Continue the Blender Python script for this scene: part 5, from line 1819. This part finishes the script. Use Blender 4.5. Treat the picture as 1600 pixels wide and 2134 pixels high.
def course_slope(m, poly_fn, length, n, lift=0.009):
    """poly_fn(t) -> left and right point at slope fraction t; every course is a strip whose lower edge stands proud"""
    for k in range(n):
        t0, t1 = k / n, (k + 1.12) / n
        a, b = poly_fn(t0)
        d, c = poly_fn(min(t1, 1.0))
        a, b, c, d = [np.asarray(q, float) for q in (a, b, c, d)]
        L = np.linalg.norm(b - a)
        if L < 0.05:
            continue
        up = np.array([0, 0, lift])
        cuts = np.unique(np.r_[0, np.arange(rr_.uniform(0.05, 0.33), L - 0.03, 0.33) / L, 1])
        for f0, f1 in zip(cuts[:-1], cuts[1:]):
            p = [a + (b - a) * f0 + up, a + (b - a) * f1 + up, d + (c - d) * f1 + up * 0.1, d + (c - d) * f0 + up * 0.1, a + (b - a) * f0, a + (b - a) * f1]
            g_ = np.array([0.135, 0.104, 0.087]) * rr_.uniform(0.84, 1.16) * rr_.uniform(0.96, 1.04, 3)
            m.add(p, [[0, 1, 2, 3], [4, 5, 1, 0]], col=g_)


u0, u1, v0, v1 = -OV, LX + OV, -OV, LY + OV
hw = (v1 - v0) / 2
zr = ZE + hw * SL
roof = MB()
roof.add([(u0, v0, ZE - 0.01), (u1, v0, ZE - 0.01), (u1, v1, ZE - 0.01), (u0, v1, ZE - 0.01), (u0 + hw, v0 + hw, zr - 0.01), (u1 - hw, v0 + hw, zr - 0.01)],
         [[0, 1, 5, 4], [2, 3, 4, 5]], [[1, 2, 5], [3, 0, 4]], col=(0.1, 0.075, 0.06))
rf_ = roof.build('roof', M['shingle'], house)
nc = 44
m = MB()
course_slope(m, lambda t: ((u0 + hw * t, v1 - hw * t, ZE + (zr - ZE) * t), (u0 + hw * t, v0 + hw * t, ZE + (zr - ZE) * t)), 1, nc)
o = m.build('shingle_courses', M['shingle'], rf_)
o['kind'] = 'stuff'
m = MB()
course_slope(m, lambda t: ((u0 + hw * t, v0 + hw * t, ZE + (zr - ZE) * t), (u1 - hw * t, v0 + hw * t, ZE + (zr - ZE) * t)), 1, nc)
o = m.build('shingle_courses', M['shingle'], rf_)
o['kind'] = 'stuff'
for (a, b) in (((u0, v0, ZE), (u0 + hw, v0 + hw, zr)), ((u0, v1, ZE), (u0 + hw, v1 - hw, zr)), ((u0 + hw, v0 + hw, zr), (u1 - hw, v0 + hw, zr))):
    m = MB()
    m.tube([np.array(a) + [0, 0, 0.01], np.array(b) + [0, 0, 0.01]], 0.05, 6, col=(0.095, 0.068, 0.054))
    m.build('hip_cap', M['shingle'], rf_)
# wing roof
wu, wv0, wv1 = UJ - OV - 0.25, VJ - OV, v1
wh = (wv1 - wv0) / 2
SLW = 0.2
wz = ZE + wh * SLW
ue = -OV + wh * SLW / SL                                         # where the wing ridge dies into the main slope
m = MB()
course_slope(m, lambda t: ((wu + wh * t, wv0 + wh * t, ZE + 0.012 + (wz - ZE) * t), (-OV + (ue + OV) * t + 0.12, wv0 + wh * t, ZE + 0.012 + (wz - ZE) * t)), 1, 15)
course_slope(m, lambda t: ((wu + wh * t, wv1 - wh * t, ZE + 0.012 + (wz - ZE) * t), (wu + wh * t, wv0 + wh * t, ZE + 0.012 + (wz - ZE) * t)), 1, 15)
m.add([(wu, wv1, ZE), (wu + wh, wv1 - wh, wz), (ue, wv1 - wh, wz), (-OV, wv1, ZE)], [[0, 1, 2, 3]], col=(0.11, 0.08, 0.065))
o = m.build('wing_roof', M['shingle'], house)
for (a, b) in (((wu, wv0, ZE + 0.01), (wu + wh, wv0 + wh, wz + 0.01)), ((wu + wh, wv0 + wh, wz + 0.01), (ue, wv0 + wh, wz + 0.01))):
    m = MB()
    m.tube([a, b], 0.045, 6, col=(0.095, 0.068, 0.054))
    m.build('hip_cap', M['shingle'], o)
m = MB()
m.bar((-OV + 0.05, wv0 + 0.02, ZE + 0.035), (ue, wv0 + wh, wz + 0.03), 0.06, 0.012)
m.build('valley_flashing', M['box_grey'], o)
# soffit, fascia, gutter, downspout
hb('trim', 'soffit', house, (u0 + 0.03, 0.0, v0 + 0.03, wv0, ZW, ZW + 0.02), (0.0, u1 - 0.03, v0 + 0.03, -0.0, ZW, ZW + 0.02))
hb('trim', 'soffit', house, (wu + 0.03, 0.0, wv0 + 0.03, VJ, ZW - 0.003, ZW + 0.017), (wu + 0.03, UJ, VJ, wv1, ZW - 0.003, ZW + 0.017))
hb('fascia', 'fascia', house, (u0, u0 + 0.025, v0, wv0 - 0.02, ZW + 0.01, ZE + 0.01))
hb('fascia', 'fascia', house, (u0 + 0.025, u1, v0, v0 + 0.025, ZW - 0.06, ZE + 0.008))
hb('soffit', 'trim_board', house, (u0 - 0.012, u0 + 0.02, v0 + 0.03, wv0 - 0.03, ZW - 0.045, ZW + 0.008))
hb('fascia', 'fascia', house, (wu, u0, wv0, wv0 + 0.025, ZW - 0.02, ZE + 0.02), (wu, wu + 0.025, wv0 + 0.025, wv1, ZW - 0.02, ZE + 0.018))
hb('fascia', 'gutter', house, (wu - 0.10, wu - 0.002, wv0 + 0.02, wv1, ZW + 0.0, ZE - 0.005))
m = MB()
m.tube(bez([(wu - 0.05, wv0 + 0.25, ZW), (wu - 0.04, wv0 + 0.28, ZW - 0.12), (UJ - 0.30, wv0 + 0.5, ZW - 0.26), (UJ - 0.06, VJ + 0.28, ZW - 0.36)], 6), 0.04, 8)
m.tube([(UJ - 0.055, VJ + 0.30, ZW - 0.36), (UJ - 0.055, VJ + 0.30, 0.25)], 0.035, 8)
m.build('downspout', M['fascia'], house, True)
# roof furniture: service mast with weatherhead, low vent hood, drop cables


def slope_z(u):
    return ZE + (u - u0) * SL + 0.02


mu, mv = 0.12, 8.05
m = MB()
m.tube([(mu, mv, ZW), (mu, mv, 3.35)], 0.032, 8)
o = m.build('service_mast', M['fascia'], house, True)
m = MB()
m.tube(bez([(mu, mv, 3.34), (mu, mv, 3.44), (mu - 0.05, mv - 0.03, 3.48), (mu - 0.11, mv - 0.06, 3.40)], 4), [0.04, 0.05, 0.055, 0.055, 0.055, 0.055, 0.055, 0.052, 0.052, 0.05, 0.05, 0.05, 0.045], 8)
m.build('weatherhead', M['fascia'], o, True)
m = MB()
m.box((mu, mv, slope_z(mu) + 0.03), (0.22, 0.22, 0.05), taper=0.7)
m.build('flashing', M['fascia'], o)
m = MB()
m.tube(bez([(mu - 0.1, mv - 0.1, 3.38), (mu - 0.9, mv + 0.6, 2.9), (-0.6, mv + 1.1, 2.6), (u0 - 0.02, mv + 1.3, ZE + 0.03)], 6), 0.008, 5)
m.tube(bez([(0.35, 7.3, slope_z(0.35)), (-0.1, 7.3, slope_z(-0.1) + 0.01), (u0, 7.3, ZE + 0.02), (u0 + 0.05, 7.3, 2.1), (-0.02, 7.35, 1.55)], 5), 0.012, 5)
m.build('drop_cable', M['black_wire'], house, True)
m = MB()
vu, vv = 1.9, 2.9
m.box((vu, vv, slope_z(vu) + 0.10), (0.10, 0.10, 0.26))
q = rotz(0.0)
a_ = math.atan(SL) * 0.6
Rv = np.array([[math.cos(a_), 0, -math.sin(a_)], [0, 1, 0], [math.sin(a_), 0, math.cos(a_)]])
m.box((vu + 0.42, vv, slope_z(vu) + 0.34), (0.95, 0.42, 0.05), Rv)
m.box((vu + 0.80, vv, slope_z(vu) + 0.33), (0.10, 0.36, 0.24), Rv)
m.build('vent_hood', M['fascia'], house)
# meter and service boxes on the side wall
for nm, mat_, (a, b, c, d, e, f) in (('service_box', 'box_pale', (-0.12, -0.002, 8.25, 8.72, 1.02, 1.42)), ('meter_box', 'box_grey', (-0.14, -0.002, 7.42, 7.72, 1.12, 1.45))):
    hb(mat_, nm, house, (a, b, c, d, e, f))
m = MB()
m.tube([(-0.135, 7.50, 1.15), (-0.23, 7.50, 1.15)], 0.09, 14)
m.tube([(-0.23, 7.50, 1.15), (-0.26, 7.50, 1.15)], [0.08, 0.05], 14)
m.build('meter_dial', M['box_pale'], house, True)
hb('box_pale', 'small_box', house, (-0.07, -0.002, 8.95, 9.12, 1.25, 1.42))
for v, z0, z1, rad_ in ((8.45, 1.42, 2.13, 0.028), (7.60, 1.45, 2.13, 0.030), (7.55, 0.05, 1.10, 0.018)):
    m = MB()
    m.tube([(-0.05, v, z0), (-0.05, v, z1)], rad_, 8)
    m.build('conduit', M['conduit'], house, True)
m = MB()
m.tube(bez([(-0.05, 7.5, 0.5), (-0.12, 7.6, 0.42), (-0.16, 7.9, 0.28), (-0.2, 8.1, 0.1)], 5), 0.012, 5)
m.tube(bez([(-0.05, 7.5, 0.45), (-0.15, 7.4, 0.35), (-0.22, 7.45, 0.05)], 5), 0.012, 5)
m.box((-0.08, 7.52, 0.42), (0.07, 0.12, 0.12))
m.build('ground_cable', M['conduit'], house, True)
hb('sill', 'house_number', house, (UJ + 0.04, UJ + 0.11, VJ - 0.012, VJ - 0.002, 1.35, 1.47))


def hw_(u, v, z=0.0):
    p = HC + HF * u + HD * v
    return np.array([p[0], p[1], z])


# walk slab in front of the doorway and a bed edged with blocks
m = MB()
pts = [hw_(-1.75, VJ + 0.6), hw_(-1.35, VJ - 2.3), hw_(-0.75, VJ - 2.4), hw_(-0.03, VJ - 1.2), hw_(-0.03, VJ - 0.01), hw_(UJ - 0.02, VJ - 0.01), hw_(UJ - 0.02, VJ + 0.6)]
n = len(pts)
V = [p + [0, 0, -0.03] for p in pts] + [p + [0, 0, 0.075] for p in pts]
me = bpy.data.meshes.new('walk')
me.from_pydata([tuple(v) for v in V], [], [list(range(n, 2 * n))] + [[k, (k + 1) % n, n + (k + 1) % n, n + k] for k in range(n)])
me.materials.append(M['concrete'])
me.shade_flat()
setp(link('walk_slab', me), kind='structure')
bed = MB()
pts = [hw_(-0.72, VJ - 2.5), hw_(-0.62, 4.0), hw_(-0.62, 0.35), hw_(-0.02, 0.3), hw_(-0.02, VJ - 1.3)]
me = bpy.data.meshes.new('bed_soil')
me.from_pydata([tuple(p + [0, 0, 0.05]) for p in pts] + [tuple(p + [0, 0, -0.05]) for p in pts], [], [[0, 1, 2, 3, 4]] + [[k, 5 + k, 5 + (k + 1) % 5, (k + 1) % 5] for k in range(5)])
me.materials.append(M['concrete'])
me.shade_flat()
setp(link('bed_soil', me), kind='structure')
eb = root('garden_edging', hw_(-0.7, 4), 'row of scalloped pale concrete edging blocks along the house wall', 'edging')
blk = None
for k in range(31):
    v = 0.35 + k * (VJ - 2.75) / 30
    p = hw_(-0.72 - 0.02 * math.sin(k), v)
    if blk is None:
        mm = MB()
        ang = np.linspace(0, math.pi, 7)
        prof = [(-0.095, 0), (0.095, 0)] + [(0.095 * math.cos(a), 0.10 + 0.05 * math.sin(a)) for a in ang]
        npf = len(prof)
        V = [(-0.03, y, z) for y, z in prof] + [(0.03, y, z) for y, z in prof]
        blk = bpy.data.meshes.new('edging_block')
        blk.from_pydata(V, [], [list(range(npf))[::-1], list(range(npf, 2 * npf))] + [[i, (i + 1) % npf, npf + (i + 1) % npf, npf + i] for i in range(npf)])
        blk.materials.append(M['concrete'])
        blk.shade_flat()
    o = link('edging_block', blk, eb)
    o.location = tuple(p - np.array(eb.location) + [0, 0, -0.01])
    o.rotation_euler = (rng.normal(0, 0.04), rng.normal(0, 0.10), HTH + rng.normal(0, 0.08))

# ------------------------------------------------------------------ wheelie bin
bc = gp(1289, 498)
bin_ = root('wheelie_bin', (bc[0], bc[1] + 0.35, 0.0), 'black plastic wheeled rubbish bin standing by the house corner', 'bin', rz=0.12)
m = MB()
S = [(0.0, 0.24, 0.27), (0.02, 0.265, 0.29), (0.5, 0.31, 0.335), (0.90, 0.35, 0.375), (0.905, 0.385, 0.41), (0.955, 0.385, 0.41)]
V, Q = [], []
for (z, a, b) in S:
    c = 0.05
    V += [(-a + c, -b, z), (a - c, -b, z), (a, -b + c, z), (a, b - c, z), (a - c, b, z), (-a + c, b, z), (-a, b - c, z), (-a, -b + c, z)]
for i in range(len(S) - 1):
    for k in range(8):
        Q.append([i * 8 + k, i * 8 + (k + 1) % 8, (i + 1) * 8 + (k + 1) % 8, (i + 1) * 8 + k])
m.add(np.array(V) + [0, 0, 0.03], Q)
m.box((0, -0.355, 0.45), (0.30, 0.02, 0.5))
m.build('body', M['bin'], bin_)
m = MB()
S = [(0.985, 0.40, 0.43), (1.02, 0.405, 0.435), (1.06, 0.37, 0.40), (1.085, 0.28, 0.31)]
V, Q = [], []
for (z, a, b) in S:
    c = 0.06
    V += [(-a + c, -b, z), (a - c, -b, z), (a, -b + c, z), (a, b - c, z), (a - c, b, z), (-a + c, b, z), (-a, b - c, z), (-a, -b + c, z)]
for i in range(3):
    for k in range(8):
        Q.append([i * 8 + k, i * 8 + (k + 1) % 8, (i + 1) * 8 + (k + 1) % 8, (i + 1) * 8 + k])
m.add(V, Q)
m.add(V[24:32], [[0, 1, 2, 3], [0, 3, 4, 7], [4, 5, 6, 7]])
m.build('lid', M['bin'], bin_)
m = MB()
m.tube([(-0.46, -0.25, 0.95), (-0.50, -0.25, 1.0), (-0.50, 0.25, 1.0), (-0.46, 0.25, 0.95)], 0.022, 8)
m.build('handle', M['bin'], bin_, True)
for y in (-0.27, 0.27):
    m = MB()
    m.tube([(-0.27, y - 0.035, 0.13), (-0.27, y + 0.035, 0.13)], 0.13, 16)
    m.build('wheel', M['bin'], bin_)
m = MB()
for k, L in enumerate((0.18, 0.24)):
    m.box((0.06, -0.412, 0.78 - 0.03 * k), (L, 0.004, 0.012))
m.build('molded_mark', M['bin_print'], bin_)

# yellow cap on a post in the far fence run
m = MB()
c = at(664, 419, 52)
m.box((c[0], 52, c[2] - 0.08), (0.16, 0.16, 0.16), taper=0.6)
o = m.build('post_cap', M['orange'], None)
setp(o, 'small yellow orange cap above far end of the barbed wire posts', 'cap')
========================================
▶ [Task to carry out] From the first line of the listing above to the line with "m.add(p, [[0, 1, 2, 3], [4, 5, 1, 0]], col=g_)", please transcribe each line exactly, both ends included, and nothing beyond that.

▶ [Task answer]
Continue the Blender Python script for this scene: part 5, from line 1819. This part finishes the script. Use Blender 4.5. Treat the picture as 1600 pixels wide and 2134 pixels high.
def course_slope(m, poly_fn, length, n, lift=0.009):
    """poly_fn(t) -> left and right point at slope fraction t; every course is a strip whose lower edge stands proud"""
    for k in range(n):
        t0, t1 = k / n, (k + 1.12) / n
        a, b = poly_fn(t0)
        d, c = poly_fn(min(t1, 1.0))
        a, b, c, d = [np.asarray(q, float) for q in (a, b, c, d)]
        L = np.linalg.norm(b - a)
        if L < 0.05:
            continue
        up = np.array([0, 0, lift])
        cuts = np.unique(np.r_[0, np.arange(rr_.uniform(0.05, 0.33), L - 0.03, 0.33) / L, 1])
        for f0, f1 in zip(cuts[:-1], cuts[1:]):
            p = [a + (b - a) * f0 + up, a + (b - a) * f1 + up, d + (c - d) * f1 + up * 0.1, d + (c - d) * f0 + up * 0.1, a + (b - a) * f0, a + (b - a) * f1]
            g_ = np.array([0.135, 0.104, 0.087]) * rr_.uniform(0.84, 1.16) * rr_.uniform(0.96, 1.04, 3)
            m.add(p, [[0, 1, 2, 3], [4, 5, 1, 0]], col=g_)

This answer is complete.